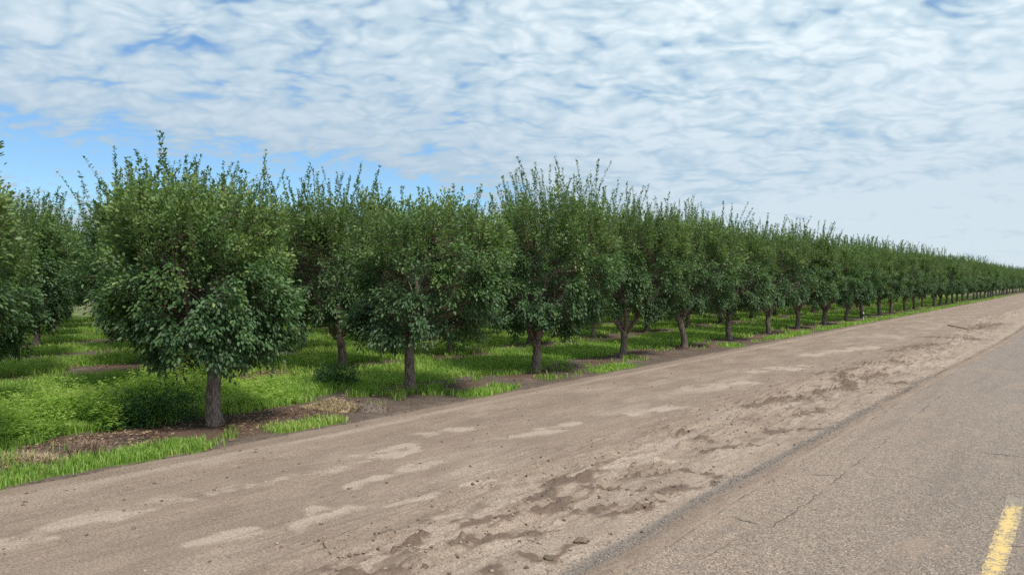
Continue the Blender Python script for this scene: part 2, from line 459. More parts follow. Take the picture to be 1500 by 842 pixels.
EDGE_GRASS = []                                  # stretches of the verge that carry fresh grass (t0, t1)
for (xa, ya, xb, yb) in ((-260, 760, 306, 648), (392, 632, 482, 612), (672, 582, 790, 570), (868, 546, 935, 536),
                         (1042, 508, 1076, 505), (1120, 497, 1180, 487), (1200, 484, 1500, 430)):
    EDGE_GRASS.append((place(xa, ya)[1], place(xb, yb)[1]))
def green_cover(x, y):
    """0..1: how much the soil is covered by grass"""
    p = -x
    d = np.abs(np.mod(p - P1 + ROW / 2, ROW) - ROW / 2)
    w = 0.95 + 1.1 * fbm(x * .0 + np.round((p - P1) / ROW) * 7.7, y * .33, 3) 
    g = sstep(w - .25, w + .35, d)
    bare = sstep(.60, .70, fbm(x * .55 + 31, y * .30 + 8, 3))
    g = g * (1 - bare * .8)
    sparse = sstep(.52, .66, fbm(x * 1.1 + 5, y * .8 + 2, 3))
    g = np.maximum(g, sparse * .6)
    fr = p < P1 + .9                            # the strip between the first row and the dirt
    e = np.zeros_like(p)
    for a, b in EDGE_GRASS:
        e = np.maximum(e, sstep(a - .2, a + .3, y) * (1 - sstep(b - .4, b + .2, y)))
    wob = .18 * (fbm(y * 1.3, y * 0 + 4.4, 3) - .5) * 2
    wid = sstep(EDGE_P - .12 + wob, EDGE_P + .10 + wob, p) * (1 - sstep(EDGE_P + .55 + wob, EDGE_P + .95 + wob, p))
    gf = e * wid
    gf = np.maximum(gf, .45 * sstep(.60, .70, fbm(x * 1.4 + 15, y * .9 + 2, 3)) * sstep(12.6, 13.0, p))
    near = (p < P1 + 1.0) & (y < 9)
    return np.where(fr, gf, g)

# ------------------------------------------------------------------ ground, dirt, road
xs = graded([(-3000, 300), (-600, 60), (-240, 12), (-120, 1.5), (-48, .4), (-26, .16), (-11.5, .5), (6, 3), (30, 20), (120, 120), (900, 300), (3000, 1)])
ys = graded([(-3000, 400), (-300, 40), (-40, 2), (-6, .3), (2, .16), (40, .3), (80, .8), (180, 3), (420, 20), (900, 150), (3000, 1)])
co, lo, stt, gx, gy = grid_mesh(xs, ys, ground_z)
litter = sstep(.5, .62, fbm(gx * .8 + 3, gy * .8, 3)) * (1 - sstep(.8, 1.7, np.abs(np.mod(-gx - P1 + ROW / 2, ROW) - ROW / 2)))
me = make_mesh('ground', co, lo, stt, [M_GROUND], {'green': green_cover(gx, gy), 'litter': litter}, True, None, 'POINT')
tag(link('ground', me), kind='structure')

def churn_band(x, y):
    p = -x
    c = 5.55 + .5 * np.sin(y * .11) + .7 * (fbm(y * .12, y * 0 + 1.7, 2) - .5)
    wid = 1.25 + .5 * (fbm(y * .3, y * 0 + 8.1, 2) - .5)
    return np.exp(-((p - c) / wid) ** 2)
def seg_mask(x, y, segs):
    m = np.zeros(np.broadcast(x, y).shape)
    for (xa, ya, xb, yb, w) in segs:
        a = np.array(place(xa, ya)[:2]); b = np.array(place(xb, yb)[:2]); ab = b - a
        t = np.clip(((x - a[0]) * ab[0] + (y - a[1]) * ab[1]) / (ab @ ab + 1e-9), 0, 1)
        d = np.hypot(x - a[0] - t * ab[0], y - a[1] - t * ab[1])
        m = np.maximum(m, np.exp(-(d / (w * 1.25)) ** 2))
    return m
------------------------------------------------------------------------
Repeat the full listing above exactly, with no pictures in the copy.

§ COMPLETED EXERCISE
Continue the Blender Python script for this scene: part 2, from line 459. More parts follow. Take the picture to be 1500 by 842 pixels.
EDGE_GRASS = []                                  # stretches of the verge that carry fresh grass (t0, t1)
for (xa, ya, xb, yb) in ((-260, 760, 306, 648), (392, 632, 482, 612), (672, 582, 790, 570), (868, 546, 935, 536),
                         (1042, 508, 1076, 505), (1120, 497, 1180, 487), (1200, 484, 1500, 430)):
    EDGE_GRASS.append((place(xa, ya)[1], place(xb, yb)[1]))
def green_cover(x, y):
    """0..1: how much the soil is covered by grass"""
    p = -x
    d = np.abs(np.mod(p - P1 + ROW / 2, ROW) - ROW / 2)
    w = 0.95 + 1.1 * fbm(x * .0 + np.round((p - P1) / ROW) * 7.7, y * .33, 3) 
    g = sstep(w - .25, w + .35, d)
    bare = sstep(.60, .70, fbm(x * .55 + 31, y * .30 + 8, 3))
    g = g * (1 - bare * .8)
    sparse = sstep(.52, .66, fbm(x * 1.1 + 5, y * .8 + 2, 3))
    g = np.maximum(g, sparse * .6)
    fr = p < P1 + .9                            # the strip between the first row and the dirt
    e = np.zeros_like(p)
    for a, b in EDGE_GRASS:
        e = np.maximum(e, sstep(a - .2, a + .3, y) * (1 - sstep(b - .4, b + .2, y)))
    wob = .18 * (fbm(y * 1.3, y * 0 + 4.4, 3) - .5) * 2
    wid = sstep(EDGE_P - .12 + wob, EDGE_P + .10 + wob, p) * (1 - sstep(EDGE_P + .55 + wob, EDGE_P + .95 + wob, p))
    gf = e * wid
    gf = np.maximum(gf, .45 * sstep(.60, .70, fbm(x * 1.4 + 15, y * .9 + 2, 3)) * sstep(12.6, 13.0, p))
    near = (p < P1 + 1.0) & (y < 9)
    return np.where(fr, gf, g)

# ------------------------------------------------------------------ ground, dirt, road
xs = graded([(-3000, 300), (-600, 60), (-240, 12), (-120, 1.5), (-48, .4), (-26, .16), (-11.5, .5), (6, 3), (30, 20), (120, 120), (900, 300), (3000, 1)])
ys = graded([(-3000, 400), (-300, 40), (-40, 2), (-6, .3), (2, .16), (40, .3), (80, .8), (180, 3), (420, 20), (900, 150), (3000, 1)])
co, lo, stt, gx, gy = grid_mesh(xs, ys, ground_z)
litter = sstep(.5, .62, fbm(gx * .8 + 3, gy * .8, 3)) * (1 - sstep(.8, 1.7, np.abs(np.mod(-gx - P1 + ROW / 2, ROW) - ROW / 2)))
me = make_mesh('ground', co, lo, stt, [M_GROUND], {'green': green_cover(gx, gy), 'litter': litter}, True, None, 'POINT')
tag(link('ground', me), kind='structure')

def churn_band(x, y):
    p = -x
    c = 5.55 + .5 * np.sin(y * .11) + .7 * (fbm(y * .12, y * 0 + 1.7, 2) - .5)
    wid = 1.25 + .5 * (fbm(y * .3, y * 0 + 8.1, 2) - .5)
    return np.exp(-((p - c) / wid) ** 2)
def seg_mask(x, y, segs):
    m = np.zeros(np.broadcast(x, y).shape)
    for (xa, ya, xb, yb, w) in segs:
        a = np.array(place(xa, ya)[:2]); b = np.array(place(xb, yb)[:2]); ab = b - a
        t = np.clip(((x - a[0]) * ab[0] + (y - a[1]) * ab[1]) / (ab @ ab + 1e-9), 0, 1)
        d = np.hypot(x - a[0] - t * ab[0], y - a[1] - t * ab[1])
        m = np.maximum(m, np.exp(-(d / (w * 1.25)) ** 2))
    return m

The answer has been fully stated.